Biographical / Historical
The Woodberry Poetry Room (WPR) opened in 1931 and was named in honor of poet George Edward Woodberry (Harvard A. B. 1877).
Past curators of the WPR have included W. N. Bates, George M. Kahrl, Arthurt T. Hamlin, Arnold M. Keseth, Philip Horton, John Lincoln Sweeney, Robert Fitzgerald, Jeanne Broburg, Stratis Haviaras, and Don Share.
The Woodberry Poetry Room was initially located in Widener Library and moved to Lamont Library in 1949. In 2000, WPR was administratively transferred to Houghton Library.
Arrangement
Arranged into the following series: I. Correspondence; and II. Administrative files
Immediate Source of Acquisition
2000M-13. Transferred from Woodberry Poetry Room in 2001.

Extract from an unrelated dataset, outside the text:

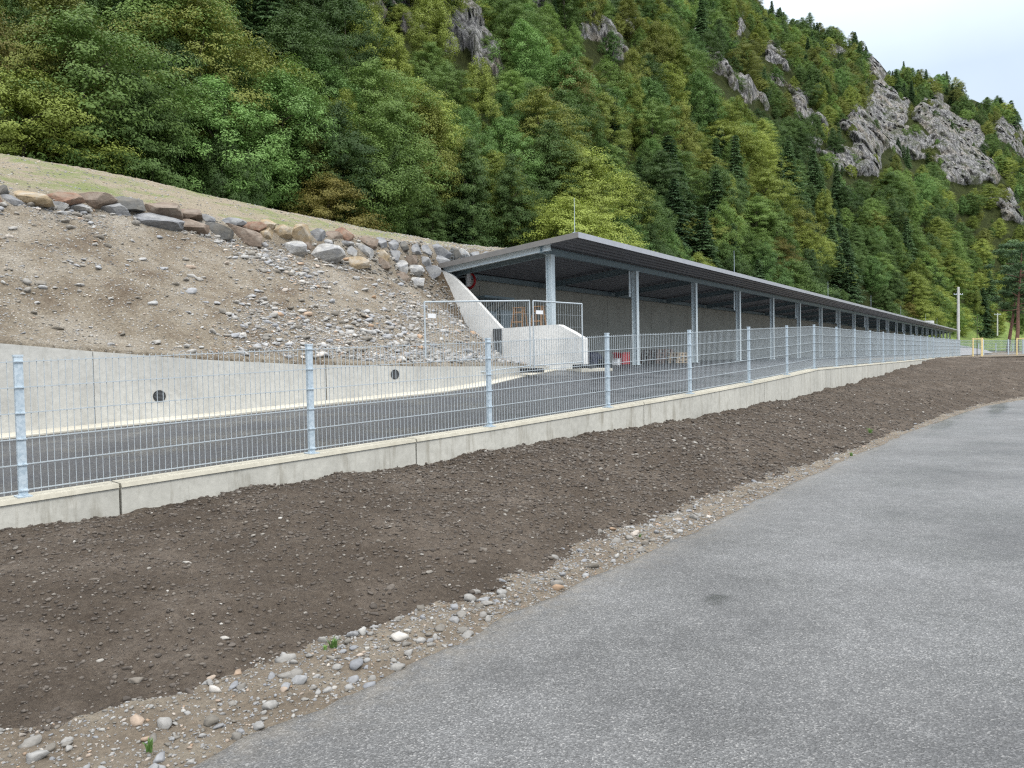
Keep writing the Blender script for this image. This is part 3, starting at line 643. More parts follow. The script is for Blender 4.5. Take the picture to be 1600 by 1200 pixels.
def post_mesh(h=1.09, w_=.06, d_=.04):
    mb = MB(); mb.box((0, 0, h/2), (d_/2, 0, 0), (0, w_/2, 0), (0, 0, h/2))
    mb.box((0, 0, h+.006), (d_/2+.004, 0, 0), (0, w_/2+.004, 0), (0, 0, .008)); mb.box((0, 0, .005), (.07, 0, 0), (0, .05, 0), (0, 0, .005))
    for j in range(6): mb.box((d_/2+.006, 0, .05+j*.2), (.006, 0, 0), (0, w_/2+.005, 0), (0, 0, .005))
    for sx in (-1, 1): mb.tube((sx*.055, 0, .01), (sx*.055, 0, .022), .009, n=6)
    return mb
p0 = post_mesh().build('post', M['galv'])
for k in range(len(POST)):
    o = p0 if k == 0 else p0.copy()
    if k: COL.objects.link(o)
    n_ = pnorm(min(max(k-3, -2.9), 22.9)); o.parent = mf; o.rotation_euler = (0, 0, math.atan2(n_[1], n_[0])); o.location = POST[k]
bpy.context.view_layer.update(); localise(mf)
cf_pts = [POST[-1], np.array([33.2, 54.5, 1.19]), np.array([36.7, 57.2, 1.19]), np.array([38.7, 58.6, 1.19]), np.array([41.2, 60.3, 1.19]), np.array([43.5, 62, 1.19])]
cf = thing('mesh_fence', 'short mesh fence crossing the far end of the yard behind the timber tree guards', 'fence', cf_pts[1])
for i, (a, b) in enumerate(zip(cf_pts[:-1], cf_pts[1:])): mesh_panel(a, b, n=30, twin=False, wr=.004, hr=.008).build('mesh_panel', M['wire'], cf)
for p in cf_pts[1:]: mb = MB(); mb.box(p+[0, 0, .56], (.035, 0, 0), (0, .035, 0), (0, 0, .56)); mb.build('post', M['galv'], cf)
localise(cf)
gf = thing('wire_fence', 'green coated wire fence with thin posts below the grass slope in the distance', 'fence', atY(1500, 550, 92))
ga, gb = atY(1499, 549, 95), atY(1640, 551, 90); ga[2] = gb[2] = 1.2
mesh_panel(ga, gb, n=120, rows_=8, h0=.1, dz=.2, twin=False, wr=.008, hr=.010).build('mesh_panel', M['greenmesh'], gf)
for px in (1530, 1557.5, 1584): f = (px-1499)/141; p = ga*(1-f)+gb*f; mb = MB(); mb.box(p+[0, -.05, .55], (.045, 0, 0), (0, .045, 0), (0, 0, .55)); mb.build('post', M['galv'], gf)
localise(gf)
# ================================================================== THE SHED
ZF = float(onp(902.5, 363, B(0, 1.3, 0), NB)[2]); pbk = onp(664, 417.5, B(GT, 0, 0), DB); WBK, ZBK = float(tw(pbk)[1]), float(pbk[2])
WBK = max(WBK, -5.2); ROOF_T1 = 137.
def zr(w_): return ZF+(ZBK-ZF)*(1.3-w_)/(1.3-WBK)
shed = thing('open_shed', 'long open-fronted steel shed with dark trapezoid roof and concrete rear wall', 'shed', B(0, 0, FLOOR))
mb = MB(); mb.hexa([B(GT, WBK, zr(WBK)-.006), B(GT, 1.3, ZF-.006), B(ROOF_T1, 1.3, ZF-.006), B(ROOF_T1, WBK, zr(WBK)-.006)], [B(GT, WBK, zr(WBK)), B(GT, 1.3, ZF), B(ROOF_T1, 1.3, ZF), B(ROOF_T1, WBK, zr(WBK))])
roof = mb.build('roof', M['rooftop'], shed)
# trapezoid profile seen from below
V = []; F = []; per = .25; w_ = WBK+.03; prof = []
while w_ < 1.27:
    for f_, dz in ((0, .115), (.34, .115), (.46, .07), (.88, .07), (1, .115)):
        q = w_+f_*per
        if q < 1.27: prof.append((q, zr(q)-dz-.01))
    w_ += per
for q, z_ in prof: V += [B(GT+.03, q, z_), B(ROOF_T1-.03, q, z_)]
F = [(2*i, 2*i+1, 2*i+3, 2*i+2) for i in range(len(prof)-1)]
mk('soffit_sheet', V, F, M['soffit'], shed)
mb = MB(); mb.hexa([B(GT, 1.3, ZF-.15), B(GT, 1.325, ZF-.15), B(ROOF_T1, 1.325, ZF-.15), B(ROOF_T1, 1.3, ZF-.15)], [B(GT, 1.3, ZF+.012), B(GT, 1.325, ZF+.012), B(ROOF_T1, 1.325, ZF+.012), B(ROOF_T1, 1.3, ZF+.012)])
mb.build('fascia', M['fascia'], shed)
mb = MB(); mb.hexa([B(GT-.025, WBK, zr(WBK)-.15), B(GT-.025, 1.325, ZF-.15), B(GT-.001, 1.325, ZF-.15), B(GT-.001, WBK, zr(WBK)-.15)], [B(GT-.025, WBK, zr(WBK)+.012), B(GT-.025, 1.325, ZF+.012), B(GT-.001, 1.325, ZF+.012), B(GT-.001, WBK, zr(WBK)+.012)])
mb.build('verge_trim', M['verge_trim'], shed)
COLS = [-6.0]+[CS*k for k in range(23)]
def ibeam(mb, a, b, w_, h, up=(0, 0, 1), tf=.012):
    a = np.array(a, float); b = np.array(b, float); d_ = b-a; d_ /= np.linalg.norm(d_); r = np.cross(d_, up); r /= np.linalg.norm(r); u = np.cross(r, d_)
    mb.bar(a+u*(h-tf)/2, b+u*(h-tf)/2, w_, tf, up); mb.bar(a-u*(h-tf)/2, b-u*(h-tf)/2, w_, tf, up); mb.bar(a, b, .009, h-2*tf-.001, up)
    return mb
zb_ = zr(0)-.14; BH = .20
ctop = zb_-BH+.10
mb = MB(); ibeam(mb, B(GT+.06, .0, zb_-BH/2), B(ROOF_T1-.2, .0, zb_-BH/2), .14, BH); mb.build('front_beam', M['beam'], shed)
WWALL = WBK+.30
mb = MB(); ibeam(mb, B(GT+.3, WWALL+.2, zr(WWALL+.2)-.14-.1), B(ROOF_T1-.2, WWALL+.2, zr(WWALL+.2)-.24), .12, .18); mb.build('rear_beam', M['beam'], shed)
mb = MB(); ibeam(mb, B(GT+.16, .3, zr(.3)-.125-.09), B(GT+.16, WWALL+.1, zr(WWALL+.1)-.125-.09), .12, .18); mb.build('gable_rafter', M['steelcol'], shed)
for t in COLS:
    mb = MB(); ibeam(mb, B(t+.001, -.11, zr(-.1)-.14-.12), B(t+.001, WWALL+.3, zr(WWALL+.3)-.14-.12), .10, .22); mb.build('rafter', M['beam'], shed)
colp = None
for k, t in enumerate(COLS):
    if colp is None:
        mb = MB(); h = zb_-BH-FLOOR-.001; wv_ = .20
        # H section: flanges towards the road and the rear wall
        for sg in (-1, 1): mb.box((0, sg*(wv_/2-.007), h/2), (.10, 0, 0), (0, .007, 0), (0, 0, h/2))
        mb.box((0, 0, h/2), (.005, 0, 0), (0, wv_/2-.0145, 0), (0, 0, h/2))
        mb.box((0, 0, h-.006), (.12, 0, 0), (0, .12, 0), (0, 0, .006)); mb.box((0, 0, .008), (.15, 0, 0), (0, .15, 0), (0, 0, .008))
        colp = o = mb.build('column', M['steelcol'], shed)
    else: o = colp.copy(); COL.objects.link(o)
    o.parent = shed; o.location = B(t, 0, FLOOR); o.rotation_euler = (0, 0, math.pi/2-PHB-0)
    if k % 2 == 1:
        mb = MB(); mb.tube(B(t-.13, -.16, zr(-.2)-.13), B(t-.13, -.16, zr(-.2)-1.25), .04, n=10); mb.build('drainpipe', M['steelcol'], shed)
# roof rods
for px in (898, 1148, 1294, 1361, 1407.5, 1446, 1464):
    p = onp(px, {898: 363}.get(px, 500), B(0, 1.15, 0), NB); t = float(tw(p)[0]); mb = MB()
    mb.tube(B(t, 1.15, zr(1.15)), B(t, 1.15, zr(1.15)+1.02), .011, .006, n=6); mb.box(B(t, 1.15, zr(1.15)+.02), (.06, 0, 0), (0, .06, 0), (0, 0, .02)); mb.build('lightning_rod', M['galv'], shed)
mb = MB(); mb.box(B(92, .6, zr(.6)+.25), DB*1.0, NB*.5, (0, 0, .25)); mb.build('roof_vent', M['white'], shed)
# rear wall of concrete panels
mb = MB(); t = GT+.1; ztop = zr(WWALL)-.13
while t < ROOF_T1-1:
    t2 = t+2.45; mb.hexa([B(t, WWALL-.2, 1.0), B(t, WWALL, 1.0), B(t2, WWALL, 1.0), B(t2, WWALL-.2, 1.0)], [B(t, WWALL-.2, ztop), B(t, WWALL, ztop), B(t2, WWALL, ztop), B(t2, WWALL-.2, ztop)]); t = t2+.025
mb.build('rear_wall', M['conc_in'], shed)
mb = MB(); mb.box(B((GT+ROOF_T1)/2, WWALL-.13, (1+ztop)/2-.05), DB*(ROOF_T1-GT-1)/2, NB*.04, (0, 0, (ztop-1.2)/2)); mb.build('joint_filler', M['dkpanel'], shed)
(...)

Received in process of transfer of administration of Poetry Room and Harvard Review to the Houghton Library, upon Stratis Haviaras's retirement.
Processing Information
Processed by Ashley Nary, 2018
Collection previously shelved as MS Storage 399. Records removed from accordion folders and foldered; staples and paper clips not removed. Elizabeth Bishop notebook removed from Box 1 for individual cataloging, 1/17/02; cataloged as MS Am 2115 (1/29/02). Printed books of the Societe Imaginaire to be cataloged separately.
Creator
- Woodberry Poetry Room (Harvard College Library) (Organization)
- Title
- Woodberry Poetry Room records, circa 1827-2009 (MS Am 3170): Guide.
- Status
- completed
- Author
- Houghton Library, Harvard University.
- Date
- 2018 April 24
- Description rules
- dacs
- Language of description
- und
- EAD ID
- hou02913
Repository Details
Part of the Houghton Library Repository
Houghton Library is Harvard College's principal repository for rare books and manuscripts, archives, and more. Houghton Library's collections represent the scope of human experience from ancient Egypt to twenty-first century Cambridge. With strengths primarily in North American and European history, literature, and culture, collections range in media from printed books and handwritten manuscripts to maps, drawings and paintings, prints, posters, photographs, film and audio recordings, and digital media, as well as costumes, theater props, and a wide range of other objects. Houghton Library has historically focused on collecting the written record of European and Eurocentric North American culture, yet it holds a large and diverse number of primary sources valuable for research on the languages, culture and history of indigenous peoples of the Americas, Africa, Asia and Oceania.
Houghton Library’s Reading Room is free and open to all who wish to use the library’s collections.